> DATA LINES

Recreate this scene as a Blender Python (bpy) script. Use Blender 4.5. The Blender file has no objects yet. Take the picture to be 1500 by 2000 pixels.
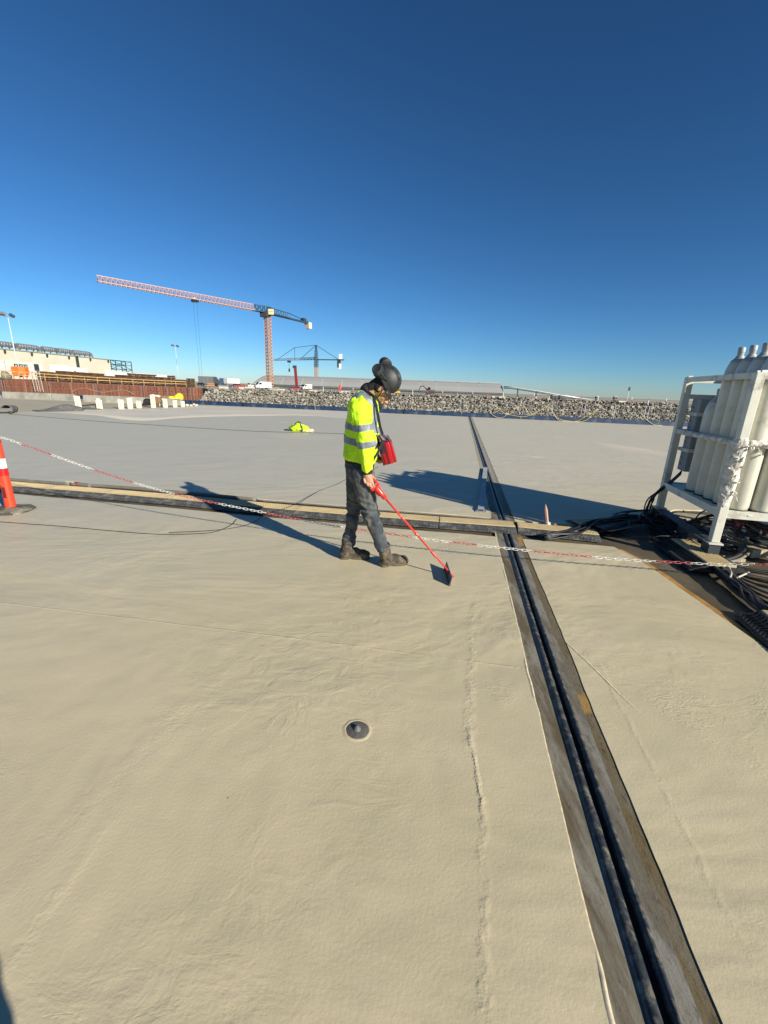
import bpy, bmesh, math, random
import numpy as np
from mathutils import Vector, Matrix, noise, Quaternion
random.seed(7)
R = math.radians
sc = bpy.context.scene
col = sc.collection

# ------------------------------------------------------------------ camera
F, ROLL, CAMH = 820.0, R(2.2), 1.55            # focal length in pixels of a 1500 x 2000 frame
PITCH = math.atan(241 * math.cos(ROLL) / F)
FW = np.array([0, math.cos(PITCH), -math.sin(PITCH)])
R0 = np.array([1.0, 0, 0]); U0 = np.cross(R0, FW)
CR = math.cos(ROLL) * R0 + math.sin(ROLL) * U0
CU = -math.sin(ROLL) * R0 + math.cos(ROLL) * U0
cam = bpy.data.cameras.new('camera'); camo = bpy.data.objects.new('camera', cam); col.objects.link(camo)
cam.sensor_fit = 'VERTICAL'; cam.sensor_height = 24.0; cam.lens = 24.0 * F / 2000.0
cam.clip_start = 0.02; cam.clip_end = 20000
m = Matrix(((CR[0], CU[0], -FW[0], 0), (CR[1], CU[1], -FW[1], 0), (CR[2], CU[2], -FW[2], CAMH), (0, 0, 0, 1)))
camo.matrix_world = m
sc.camera = camo

# ------------------------------------------------------------------ sky, sun, exposure
SUN_AZ, SUN_EL = R(132.3), R(22.9)             # clockwise from +Y
w = bpy.data.worlds.new('World'); sc.world = w; w.use_nodes = True
nt = w.node_tree; nt.nodes.clear()
sky = nt.nodes.new('ShaderNodeTexSky'); sky.sky_type = 'NISHITA'; sky.sun_disc = False
sky.sun_elevation = SUN_EL; sky.sun_rotation = SUN_AZ
sky.altitude = 2000; sky.air_density = 1.05; sky.dust_density = 0.6; sky.ozone_density = 6.3
bg = nt.nodes.new('ShaderNodeBackground'); bg.inputs[1].default_value = 0.063
hs = nt.nodes.new('ShaderNodeHueSaturation'); hs.inputs['Saturation'].default_value = 1.04; hs.inputs['Hue'].default_value = 0.491; hs.inputs['Value'].default_value = 0.66
gm_ = nt.nodes.new('ShaderNodeGamma'); gm_.inputs['Gamma'].default_value = 1.26      # phone-camera contrast, the whole sky alike
ow = nt.nodes.new('ShaderNodeOutputWorld')
nt.links.new(sky.outputs[0], hs.inputs['Color']); nt.links.new(hs.outputs[0], gm_.inputs[0]); nt.links.new(gm_.outputs[0], bg.inputs[0]); nt.links.new(bg.outputs[0], ow.inputs[0])
sun = bpy.data.lights.new('sun', 'SUN'); suno = bpy.data.objects.new('sun', sun); col.objects.link(suno)
sun.energy = 4.2; sun.angle = R(0.53); sun.color = (1.0, 0.93, 0.80)
sd = Vector((math.sin(SUN_AZ) * math.cos(SUN_EL), math.cos(SUN_AZ) * math.cos(SUN_EL), math.sin(SUN_EL)))
suno.rotation_euler = sd.to_track_quat('Z', 'Y').to_euler()
suno.location = (30, -30, 40)
vs = sc.view_settings; vs.view_transform = 'Standard'; vs.look = 'None'; vs.gamma = 1; vs.exposure = 0.85; vs.use_curve_mapping = False

# ------------------------------------------------------------------ surveying: sight lines read off the photograph
def ray(x, y): return FW + CR * (x - 750) / F - CU * (y - 1000) / F
def g(x, y, z=0.0):
    d = ray(x, y); t = (z - CAMH) / d[2]
    return Vector((d[0] * t, d[1] * t, z))
def at(x, y, Y):
    d = ray(x, y) * (Y / ray(x, y)[1])
    return Vector((d[0], d[1], CAMH + d[2]))

# ------------------------------------------------------------------ materials
def srgb(r, g_, b):
    f = lambda c: (c / 255 / 12.92) if c / 255 <= 0.04045 else ((c / 255 + 0.055) / 1.055) ** 2.4
    return (f(r), f(g_), f(b))
class N:
    """tiny node-graph helper"""
    def __init__(s, name):
        s.m = bpy.data.materials.new(name); s.m.use_nodes = True; s.t = s.m.node_tree
        s.b = s.t.nodes['Principled BSDF']; s.tc = s.t.nodes.new('ShaderNodeTexCoord')
    def n(s, t, **k):
        x = s.t.nodes.new(t)
        for a, v in k.items(): setattr(x, a, v)
        return x
    def l(s, a, b): s.t.links.new(a, b)
    def put(s, sock, v):
        if hasattr(v, 'is_output'): s.l(v, sock)
        else: sock.default_value = v
    def mp(s, src=None, scale=(1, 1, 1), rot=(0, 0, 0), loc=(0, 0, 0)):
        x = s.n('ShaderNodeMapping'); x.inputs['Scale'].default_value = scale; x.inputs['Rotation'].default_value = rot; x.inputs['Location'].default_value = loc
        s.l(src or s.tc.outputs['Object'], x.inputs[0]); return x.outputs[0]
    def noise(s, vec, scale, detail=4, rough=0.55, dist=0.0):
        x = s.n('ShaderNodeTexNoise'); s.l(vec, x.inputs['Vector']); x.inputs['Scale'].default_value = scale
        x.inputs['Detail'].default_value = detail; x.inputs['Roughness'].default_value = rough; x.inputs['Distortion'].default_value = dist
        return x.outputs['Fac']
    def ramp(s, f, a, b, va=0.0, vb=1.0):
        x = s.n('ShaderNodeMapRange'); x.interpolation_type = 'SMOOTHSTEP'; s.put(x.inputs[0], f)
        x.inputs[1].default_value = a; x.inputs[2].default_value = b; x.inputs[3].default_value = va; x.inputs[4].default_value = vb
        return x.outputs[0]
    def math(s, op, a, b=0.0, c=None):
        x = s.n('ShaderNodeMath', operation=op); s.put(x.inputs[0], a); s.put(x.inputs[1], b)
        if c is not None: s.put(x.inputs[2], c)
        return x.outputs[0]
    def mix(s, f, a, b):
        x = s.n('ShaderNodeMix', data_type='RGBA'); s.put(x.inputs[0], f)
        for k, v in ((6, a), (7, b)):
            if hasattr(v, 'is_output'): s.l(v, x.inputs[k])
            else: x.inputs[k].default_value = (*v, 1)
        return x.outputs[2]
    def col(s, v):
        if hasattr(v, 'is_output'): s.l(v, s.b.inputs['Base Color'])
        else: s.b.inputs['Base Color'].default_value = (*v, 1)
    def bump(s, h, dist, strength=1.0, prev=None):
        x = s.n('ShaderNodeBump'); s.l(h, x.inputs['Height']); x.inputs['Distance'].default_value = dist; x.inputs['Strength'].default_value = strength
        if prev is not None: s.l(prev, x.inputs['Normal'])
        return x.outputs[0]
    def nrm(s, n): s.l(n, s.b.inputs['Normal'])
def mat(name, c, rough=0.6, metal=0.0, var=0.12, vs_=6.0, dirt=None, dirt_amt=0.5, dscale=3.0, bump=0.0, bscale=60.0, spec=0.5, stretch=(1, 1, 1), coat=0.0):
    q = N(name); b = q.b
    v = q.mp(scale=stretch)
    n1 = q.noise(v, vs_, 5)
    c2 = tuple(x * (1 - var) for x in c); c3 = tuple(min(1, x * (1 + var)) for x in c)
    cc = q.mix(q.ramp(n1, 0.3, 0.7), c2, c3)
    if dirt:
        n2 = q.noise(v, dscale, 6, 0.65)
        cc = q.mix(q.ramp(n2, 0.62 - 0.3 * dirt_amt, 0.72 - 0.1 * dirt_amt), cc, dirt)
    q.col(cc)
    b.inputs['Roughness'].default_value = rough; b.inputs['Metallic'].default_value = metal
    b.inputs['Specular IOR Level'].default_value = spec; b.inputs['Coat Weight'].default_value = coat
    if bump: q.nrm(q.bump(q.noise(v, bscale, 4), bump))
    return q.m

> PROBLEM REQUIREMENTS
Starting with the first line of the data above and ending with the line containing "col = sc.collection", please restate every line exactly, leaving images out.

> TASK SOLUTION
Recreate this scene as a Blender Python (bpy) script. Use Blender 4.5. The Blender file has no objects yet. Take the picture to be 1500 by 2000 pixels.
import bpy, bmesh, math, random
import numpy as np
from mathutils import Vector, Matrix, noise, Quaternion
random.seed(7)
R = math.radians
sc = bpy.context.scene
col = sc.collection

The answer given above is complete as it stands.